Tony Mastroianni Review Collection
Way It Is in Camelot -- Not So Hot
Cleveland Press November 8, 1967
Odd the kind of notes you take in a darkened theater. Even when decipherable they can remain a trifle strange. My unsteady hand scribbled these during a viewing of "Camelot."
Songs less musical, more dramatic."
How come Arthur has more eye makeup than Guinevere?"
Lancelot revives dead knight -- first heart massage? Movie downhill from here."
LERNER AND LOEWE'S "Camelot" was a great big musical that missed the mark but through sheer opulence and some good tunes left you with something to like. The movie version manages to be different in many respects but the results are the same -- it misses the mark.
"Camelot," with its knights in shining armor, its ladies in beautiful gowns, its massive castles, is the sort of musical that cries out for movie treatment. For maybe a quarter of the way, it works. Everything is bigger and more magical than life and the meeting of Guinevere and Arthur in an icy, snow covered forest is full of tinsel and charm and the sort o£ thing you can set a tune to.
And the knights jousting -- naturally, nothing better than on film. But then Lancelot revives the dead knight, his eyes and those of Guinevere meet, Arthur looks pained and the magic is turned off.
DIRECTOR JOSHUA LOGAN and writer Alan Jay Lerner have sent "Camelot" skidding in two directions. While keeping it a musical, they have invested it with properties of realism -- opulent costumes give way to grimy, realistic ones; Guinevere's hair needs a good combing, her nose needs wiping and she looks as though she could use a bath; the castles are drafty and smoky.
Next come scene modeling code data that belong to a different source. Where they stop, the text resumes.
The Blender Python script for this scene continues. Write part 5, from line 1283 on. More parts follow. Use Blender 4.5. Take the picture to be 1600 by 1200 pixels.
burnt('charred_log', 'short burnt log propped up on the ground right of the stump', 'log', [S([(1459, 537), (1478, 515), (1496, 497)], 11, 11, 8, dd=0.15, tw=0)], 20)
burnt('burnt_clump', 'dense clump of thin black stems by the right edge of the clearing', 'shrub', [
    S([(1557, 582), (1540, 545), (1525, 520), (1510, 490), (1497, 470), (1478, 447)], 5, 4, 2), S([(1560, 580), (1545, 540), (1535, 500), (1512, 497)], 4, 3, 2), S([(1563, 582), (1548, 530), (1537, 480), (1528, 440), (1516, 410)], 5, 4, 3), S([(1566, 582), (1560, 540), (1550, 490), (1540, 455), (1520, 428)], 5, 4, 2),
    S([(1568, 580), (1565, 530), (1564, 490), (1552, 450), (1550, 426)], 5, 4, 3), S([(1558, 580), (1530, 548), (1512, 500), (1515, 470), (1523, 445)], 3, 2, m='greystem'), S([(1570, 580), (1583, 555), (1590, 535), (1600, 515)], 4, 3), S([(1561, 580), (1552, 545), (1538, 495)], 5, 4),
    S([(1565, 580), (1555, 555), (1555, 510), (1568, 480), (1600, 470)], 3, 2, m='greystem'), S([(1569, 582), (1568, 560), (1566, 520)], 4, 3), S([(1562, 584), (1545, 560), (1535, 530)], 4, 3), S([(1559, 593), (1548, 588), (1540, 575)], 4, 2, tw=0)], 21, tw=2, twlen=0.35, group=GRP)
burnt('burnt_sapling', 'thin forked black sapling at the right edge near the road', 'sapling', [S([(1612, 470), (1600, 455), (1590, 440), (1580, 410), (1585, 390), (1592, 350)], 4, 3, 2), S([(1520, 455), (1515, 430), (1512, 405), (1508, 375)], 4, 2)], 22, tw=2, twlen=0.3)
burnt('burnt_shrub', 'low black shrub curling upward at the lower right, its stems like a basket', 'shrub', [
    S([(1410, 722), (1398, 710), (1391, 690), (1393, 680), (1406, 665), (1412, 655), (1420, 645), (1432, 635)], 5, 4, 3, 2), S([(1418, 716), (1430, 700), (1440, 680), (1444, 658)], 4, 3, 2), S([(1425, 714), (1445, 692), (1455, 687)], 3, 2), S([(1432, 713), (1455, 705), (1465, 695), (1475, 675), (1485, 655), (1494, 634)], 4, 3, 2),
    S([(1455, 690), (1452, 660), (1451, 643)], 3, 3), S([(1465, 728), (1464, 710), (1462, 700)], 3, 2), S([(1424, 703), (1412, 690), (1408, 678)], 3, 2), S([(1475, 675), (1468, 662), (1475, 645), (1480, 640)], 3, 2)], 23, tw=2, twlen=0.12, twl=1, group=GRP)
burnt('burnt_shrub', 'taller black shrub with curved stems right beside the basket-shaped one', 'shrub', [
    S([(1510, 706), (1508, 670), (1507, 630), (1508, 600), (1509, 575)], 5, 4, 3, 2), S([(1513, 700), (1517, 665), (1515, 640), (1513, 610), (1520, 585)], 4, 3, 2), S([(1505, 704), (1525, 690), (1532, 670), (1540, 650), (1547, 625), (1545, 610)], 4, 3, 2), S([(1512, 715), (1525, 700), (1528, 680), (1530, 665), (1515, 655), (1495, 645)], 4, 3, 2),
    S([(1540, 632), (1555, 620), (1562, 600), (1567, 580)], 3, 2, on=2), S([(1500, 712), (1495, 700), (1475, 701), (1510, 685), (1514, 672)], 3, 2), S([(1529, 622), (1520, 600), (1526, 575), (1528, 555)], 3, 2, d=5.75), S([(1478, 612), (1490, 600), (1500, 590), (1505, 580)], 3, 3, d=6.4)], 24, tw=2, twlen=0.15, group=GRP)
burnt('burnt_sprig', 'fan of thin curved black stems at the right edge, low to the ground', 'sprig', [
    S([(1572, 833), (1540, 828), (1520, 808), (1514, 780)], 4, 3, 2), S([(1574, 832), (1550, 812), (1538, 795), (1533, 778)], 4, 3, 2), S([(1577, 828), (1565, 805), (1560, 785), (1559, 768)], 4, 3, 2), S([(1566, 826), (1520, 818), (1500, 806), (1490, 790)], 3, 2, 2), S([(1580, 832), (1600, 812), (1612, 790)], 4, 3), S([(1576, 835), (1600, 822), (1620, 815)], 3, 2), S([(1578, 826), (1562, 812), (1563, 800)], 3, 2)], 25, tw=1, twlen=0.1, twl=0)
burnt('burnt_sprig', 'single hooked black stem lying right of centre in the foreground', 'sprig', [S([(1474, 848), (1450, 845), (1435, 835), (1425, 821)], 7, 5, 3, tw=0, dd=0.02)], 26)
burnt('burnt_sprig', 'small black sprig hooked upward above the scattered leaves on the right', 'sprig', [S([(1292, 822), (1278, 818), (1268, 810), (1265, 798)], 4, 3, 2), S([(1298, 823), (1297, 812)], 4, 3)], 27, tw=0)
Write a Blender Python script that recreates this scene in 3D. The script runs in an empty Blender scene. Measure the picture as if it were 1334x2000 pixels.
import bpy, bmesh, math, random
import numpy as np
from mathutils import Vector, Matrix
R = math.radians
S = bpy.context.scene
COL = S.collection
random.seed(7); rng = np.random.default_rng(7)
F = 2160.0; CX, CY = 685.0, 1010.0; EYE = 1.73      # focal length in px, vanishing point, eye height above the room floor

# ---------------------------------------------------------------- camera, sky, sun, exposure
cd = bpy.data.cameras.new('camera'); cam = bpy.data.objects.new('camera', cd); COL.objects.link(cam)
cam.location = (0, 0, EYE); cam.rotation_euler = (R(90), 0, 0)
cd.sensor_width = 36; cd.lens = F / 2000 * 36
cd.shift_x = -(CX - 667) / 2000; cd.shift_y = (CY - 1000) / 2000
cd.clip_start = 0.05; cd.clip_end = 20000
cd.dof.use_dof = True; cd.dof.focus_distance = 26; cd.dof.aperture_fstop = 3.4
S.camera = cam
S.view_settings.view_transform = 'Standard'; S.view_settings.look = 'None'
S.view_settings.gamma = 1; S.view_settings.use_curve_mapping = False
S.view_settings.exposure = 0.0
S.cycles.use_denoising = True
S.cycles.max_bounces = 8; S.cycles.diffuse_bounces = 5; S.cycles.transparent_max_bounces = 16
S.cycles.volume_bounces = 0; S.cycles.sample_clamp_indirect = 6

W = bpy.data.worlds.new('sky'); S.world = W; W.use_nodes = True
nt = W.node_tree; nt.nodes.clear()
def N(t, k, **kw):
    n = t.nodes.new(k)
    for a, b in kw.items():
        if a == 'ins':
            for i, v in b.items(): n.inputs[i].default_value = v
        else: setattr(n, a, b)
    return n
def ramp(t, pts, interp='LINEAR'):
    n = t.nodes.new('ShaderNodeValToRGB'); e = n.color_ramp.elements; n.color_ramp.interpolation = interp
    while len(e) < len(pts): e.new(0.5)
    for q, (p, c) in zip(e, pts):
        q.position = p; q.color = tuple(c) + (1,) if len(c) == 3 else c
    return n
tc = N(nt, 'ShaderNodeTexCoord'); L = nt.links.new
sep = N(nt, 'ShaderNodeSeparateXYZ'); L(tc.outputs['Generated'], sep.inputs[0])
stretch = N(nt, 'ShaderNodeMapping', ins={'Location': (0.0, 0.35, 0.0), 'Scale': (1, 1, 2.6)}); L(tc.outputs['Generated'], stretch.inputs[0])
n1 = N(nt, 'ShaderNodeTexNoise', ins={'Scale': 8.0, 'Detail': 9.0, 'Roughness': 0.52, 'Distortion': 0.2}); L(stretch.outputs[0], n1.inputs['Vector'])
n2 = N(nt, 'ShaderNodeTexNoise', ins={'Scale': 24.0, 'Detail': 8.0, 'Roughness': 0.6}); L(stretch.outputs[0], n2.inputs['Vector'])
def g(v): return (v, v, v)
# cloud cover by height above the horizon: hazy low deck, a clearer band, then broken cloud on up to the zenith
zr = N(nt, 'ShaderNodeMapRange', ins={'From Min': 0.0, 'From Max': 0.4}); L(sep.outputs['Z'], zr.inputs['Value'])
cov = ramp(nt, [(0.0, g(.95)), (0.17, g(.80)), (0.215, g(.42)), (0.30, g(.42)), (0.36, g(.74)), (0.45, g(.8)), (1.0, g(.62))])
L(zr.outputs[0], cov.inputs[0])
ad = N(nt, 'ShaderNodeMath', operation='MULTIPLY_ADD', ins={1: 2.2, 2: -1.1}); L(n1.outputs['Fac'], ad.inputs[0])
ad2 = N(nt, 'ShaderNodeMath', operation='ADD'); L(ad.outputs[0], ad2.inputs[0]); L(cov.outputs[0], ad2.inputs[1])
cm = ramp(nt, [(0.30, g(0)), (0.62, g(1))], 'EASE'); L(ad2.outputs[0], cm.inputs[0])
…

There's nothing wrong with any of this if they had also decided to throw out the music and the magic. But they didn't and the mixture is incompatible.
And then they took another tack. They made it a full blooded romance between Lancelot and Guinevere. On stage they admired each other but kept their distance out of loyalty to Arthur.
IN THE MOVIE the song, "If Ever I Should Leave You," with its mention of the seasons, becomes an excuse for flashbacks of month-by-month adultery -- in fields, forests, lakes and assorted bedrooms.
Richard Harris plays Arthur broadly, talk-sings his songs in the style set by Richard Burton in the original but invests them with a little more humor. He tends to dominate his scenes but an abundance of effeminate mannerisms spoils the characterization. After all, wasn't Arthur a man among men?
VANESSA REDGRAVE ranges from radiant queenliness to looking just plain slatternly. She sings well but not expertly in a small voice of limited range. Her song about the month of May comes across as a sultry number.
Franco Nero as Lancelot is handsome and vain which is what the part calls for. David Hemmings is a properly nasty Mordred. Lionel Jefferies stumbles around as the aging King Pellinore looking more tired than funny.
Several songs have been eliminated from the score. Merlin has practically been written out of the show and with him some of "Camelot's" comic relief.
Gone too are the bewitching females, Nimue and Morgan le Fey.
Even all this cutting "Camelot" comes to the screen as long and unwieldy; a few pretty scenes, several enchanting songs and an awful lot that is tiresome in between.